If these walls could talk, they’d tell stories of a bar truly ran by bartenders and chefs at different times in their lives, from different places across the map, all looking to make something work –  not just to keep their lights on, but because they loved it.

If these walls could talk, they would tell you about freedom of creativity. From events like Brunch and Beats and come as you are Burlesque shows, to Sunday Live Experimental synth music and Saturday nights of Salsa.

If these walls could talk, they’d tell stories of first encounters, formed relationships, $10,000 meetings over $2 beers, and drunken misunderstandings.

If these walls could talk, they’d tell you a story of a bartender working on a slow night, who decided to check on a guest only to find him lying on the floor, overdosing. Locking the doors, the bartender sat with a stranger until help arrived.

If these walls could talk, they’d talk about a time a new know-it-all bar manager took over a new program. Thinking he knew everything and arguing with his partners, he’d realize almost 3 years down the line that they helped make him a better person.

If these walls could talk, they’d tell about the growth that only comes in moments where your only option is to make something work.

This chapter of Beyond the Bar is not so much about advice, but more so a love letter to a bar that gave me so much over a very brief period of time. In fact, this series spawned from that social posts I used to create to promote Wine Night on Thursdays.

For those of you I do not know, I was the Co-Beverage Director of Butchertown Social from July 2017 to July 2018. Over the span of that year, I learned more about myself that I had in the past five. Isaiah Hoagland, the owner of the bar, was a novice in our industry. To his credit, he acknowledged his lack of experience, so he deferred to the other managers/myself when it came to decisions. This made for an environment with a lot of trust and freedom, but with that freedom came a lot of challenges. None of us (besides Pope) had ever been in a position where our decisions directly impacted the lives of others. That level of engagement with something can give you a sense of ownership, and in the right environment, that can even lead to love.

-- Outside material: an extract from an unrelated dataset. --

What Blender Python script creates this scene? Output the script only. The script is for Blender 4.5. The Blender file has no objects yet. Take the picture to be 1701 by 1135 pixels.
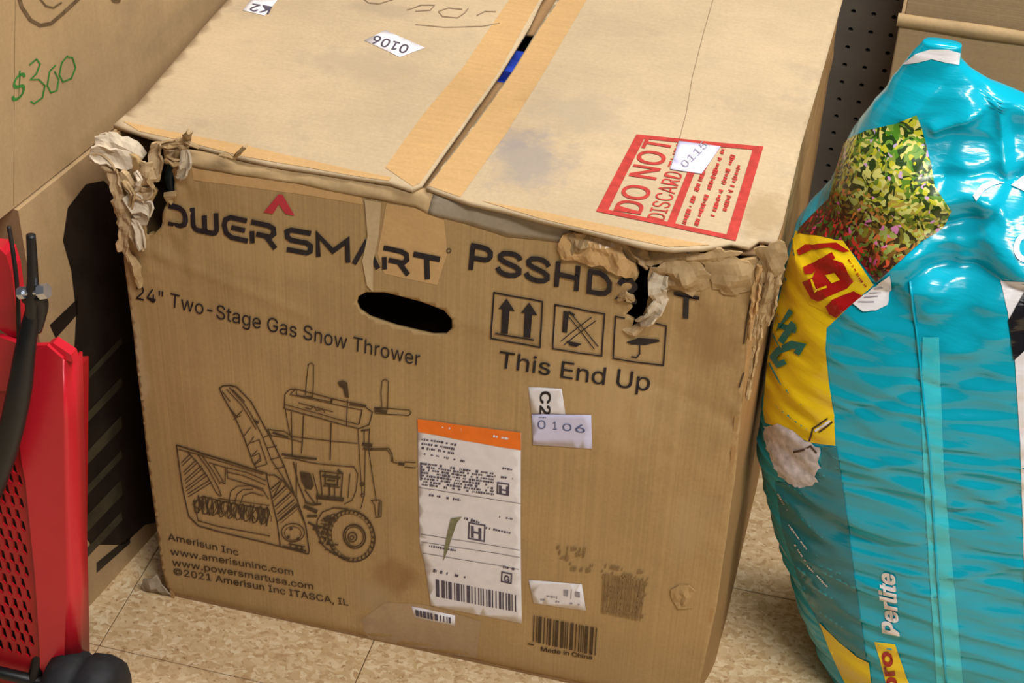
import bpy, bmesh, math, random
from mathutils import Vector, Matrix, noise
from mathutils.geometry import delaunay_2d_cdt

random.seed(7)
SC = bpy.context.scene
COL = SC.collection

# ------------------------------------------------------------------ camera
FPX, CX, CY = 2988.527, 850.5, 567.5
CAM = Vector((0.7450841, -1.3781044, 1.5873415))
R0 = Vector((0.96650385, 0.25479389, 0.03082828))       # image right
R1 = Vector((0.18008268, -0.58766292, -0.78881083))     # image down
R2 = Vector((-0.18286754, 0.76794034, -0.61386244))     # forward
cam_d = bpy.data.cameras.new('camera')
cam = bpy.data.objects.new('camera', cam_d); COL.objects.link(cam)
cam.matrix_world = Matrix(((R0.x, -R1.x, -R2.x, CAM.x), (R0.y, -R1.y, -R2.y, CAM.y), (R0.z, -R1.z, -R2.z, CAM.z), (0, 0, 0, 1)))
cam_d.sensor_width = 36.0; cam_d.lens = FPX / 1701 * 36.0
cam_d.clip_start = 0.05
SC.camera = cam

# ------------------------------------------------------------------ world, lights, exposure
world = bpy.data.worlds.new('world'); SC.world = world
world.use_nodes = True
world.node_tree.nodes['Background'].inputs[0].default_value = (0.93, 0.97, 1.0, 1)
world.node_tree.nodes['Background'].inputs[1].default_value = 0.05

def ceiling_lamp(loc, sx, sy, power, rotz=0.0):
    d = bpy.data.lights.new('fluorescent_ceiling_light', 'AREA')
    d.shape = 'RECTANGLE'; d.size = sx; d.size_y = sy; d.energy = power; d.color = (1.0, 0.985, 0.955)
    o = bpy.data.objects.new('fluorescent_ceiling_light', d); COL.objects.link(o)
    o.location = loc; o.rotation_euler = (0, 0, rotz)
    return o
ceiling_lamp((2.1, -1.45, 3.1), 2.4, 0.35, 120)
ceiling_lamp((1.3, 0.55, 3.1), 2.4, 0.35, 84)
ceiling_lamp((2.0, -3.0, 3.1), 2.4, 0.35, 24)

vs = SC.view_settings
vs.view_transform = 'Standard'; vs.look = 'None'; vs.gamma = 1.0; vs.use_curve_mapping = False
vs.exposure = 0.0

# ------------------------------------------------------------------ measuring helpers
def ray(px, py):
    return R0 * ((px - CX) / FPX) + R1 * ((py - CY) / FPX) + R2
def on_plane(px, py, ax, v):
    d = ray(px, py); s = (v - CAM[ax]) / d[ax]
    return CAM + d * s
def on_general(px, py, p0, n):
    d = ray(px, py); s = n.dot(p0 - CAM) / n.dot(d)
    return CAM + d * s

# ------------------------------------------------------------------ material helpers
def lin(c):
    return tuple(((x / 255) / 12.92 if x / 255 <= 0.04045 else ((x / 255 + 0.055) / 1.055) ** 2.4) for x in c) + (1,)
def new_mat(name, rough=0.6, spec=0.3):
    m = bpy.data.materials.new(name); m.use_nodes = True
    nt = m.node_tree; b = nt.nodes['Principled BSDF']
    b.inputs['Roughness'].default_value = rough
    b.inputs['Specular IOR Level'].default_value = spec
    return m, nt, b
def coords(nt, scale):
    tc = nt.nodes.new('ShaderNodeTexCoord'); mp = nt.nodes.new('ShaderNodeMapping')
    mp.inputs['Scale'].default_value = scale
    nt.links.new(tc.outputs['Object'], mp.inputs['Vector'])
    return mp.outputs['Vector']
def noise_tex(nt, scale3, scale=1.0, detail=4, rough=0.55):
    n = nt.nodes.new('ShaderNodeTexNoise'); nt.links.new(coords(nt, scale3), n.inputs['Vector'])
    n.inputs['Scale'].default_value = scale; n.inputs['Detail'].default_value = detail; n.inputs['Roughness'].default_value = rough
    return n.outputs['Fac']
def ramp(nt, fac, stops):
    r = nt.nodes.new('ShaderNodeValToRGB'); e = r.color_ramp.elements
    e[0].position, e[0].color = stops[0]; e[1].position, e[1].color = stops[-1]
    for p, c in stops[1:-1]:
        k = e.new(p); k.color = c
    nt.links.new(fac, r.inputs['Fac'])
    return r.outputs['Color']
def mix(nt, fac, a, b, mode='MIX'):
    m = nt.nodes.new('ShaderNodeMix'); m.data_type = 'RGBA'; m.blend_type = mode
    for s, v in ((m.inputs[0], fac), (m.inputs[6], a), (m.inputs[7], b)):
        if hasattr(v, 'is_linked'): nt.links.new(v, s)
        else: s.default_value = v
    return m.outputs[2]
def bump(nt, b, h, strength, dist):
    n = nt.nodes.new('ShaderNodeBump'); n.inputs['Strength'].default_value = strength; n.inputs['Distance'].default_value = dist
    nt.links.new(h, n.inputs['Height']); nt.links.new(n.outputs['Normal'], b.inputs['Normal'])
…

I, like so many people, loved Butchertown Social. It was and will probably always be my favorite bar. Why? Because it was a place that wasn’t perfect in any sense of the word. 

The bar seats sucked, the dance floor was suspect (at best), the bar top was loved or despised (no in-between), and the best piece of furniture was the heavy, old school “casting call” style couch in the front room. But those imperfections gave the bar a deep soul. One that many people aspire to but few achieve. 

You felt that soul the moment you stepped foot in the place – regardless of if it was slammed at 10:00 pm on a Saturday Salsa Night or a slow Wednesday at 1 am. You felt it. I think that is why so many people are sad to see it go. Butchertown Social is a one-of-a-kind of bar because it put the idea of being true in the center of their business model. They chose being genuine over making money.

The bar was built on the personalities of who ran it. From the quirkiness of Bri Hlava, expressed in the decorations around the bar and cocktails on the menu, to the cold charisma of Matt Pope, shown in the live shows and eclectic beer menu (built on conversations and handshakes).

Or say the amazing food of Connie Hartsock, someone who was not around while I was there, but was the missing link needed to take Social to its full potential. She took a successful bar and really turned it into a beast. Add in Isaiah’s random round of shots, Chris’s down-to-earth demeanor, and Luke’s perfect wing sauce distribution, you get a place that is also called a home (a heavily alcohol-stocked, burger producing home – but a home(y) bar nonetheless). Those personalities turned into Louisville household names using the platform they came together and created. And that was Butchertown Social.

I’m confident I won’t be able to drive by it without visualizing my time working and relaxing there, and I’m confident that a lot of other patrons will feel the same. I’ll miss the camaraderie that floated through the air; the level of acceptance and equality that poured out of every heart who walked down the main room and jumped around on the dance floor. If those walls could talk, they would say “we changed you, Dante.” I’ll be forever grateful for that.

Sips for Thought #4

12 oz Pedialyte

1 dose Self Reflection

You are still probably hungover from the last night at Social; think about your life.